一番大きな流入河川は北東部からのBear Riverである。北東部の湾は土砂で埋まり、とても浅いので塩田が発達している。深さ1mほどの見渡す限りの塩田に湖水を導き入れ、太陽光をよく吸収するように青い染料を溶かす。放置しておけば塩が析出するので、それをブルドーザでかき集めて出来上がりである。ブルドーザのキャタピラ(クローラ)は塩水に浸かり、エンジン部分と人間だけが水面から出ている。仕事が終わって陸地に上がってくると、キャタピラは全く錆びていない。飽和食塩水中には酸素が溶けにくいので、錆が発生しないのだ。使用しない時にしばらく外に置いてあると、多少錆びる。
水面の上下は、降雨量によって決まる。80年代の水面上昇により、Causeway(築堤)は大幅に積み増しを余儀なくされた。防波堤になった貨車は、もう見ることができない。完全に埋められてしまったのだ。

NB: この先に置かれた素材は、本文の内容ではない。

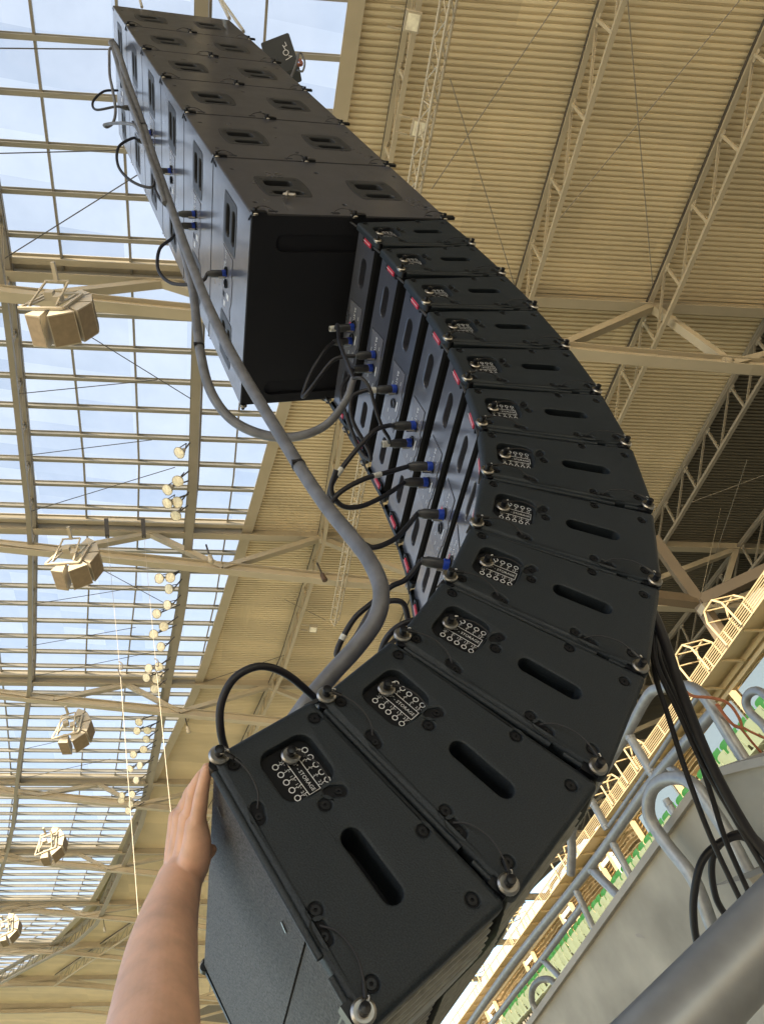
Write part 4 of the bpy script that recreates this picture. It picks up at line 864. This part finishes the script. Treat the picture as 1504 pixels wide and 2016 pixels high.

南北の水面差が大きくなると、築堤に掛かる力も大きくなって、不安だ。製塩業者は湖水の塩分が減少して、商売が上がったりだと訴訟になった。結局のところ、築堤を一部破り、橋を架けて南北の水が通じるようにした。

この湖は大きさが九州程度で、深さが7、8m程度らしい。もちろん水位が高くなると、10m以上の深さになる。流入と蒸発のバランスが取れていれば良いのだが、たまにそれがずれると、人間はあたふたするのだ。流出河川のない湖は、往々にしてこのようなことになる。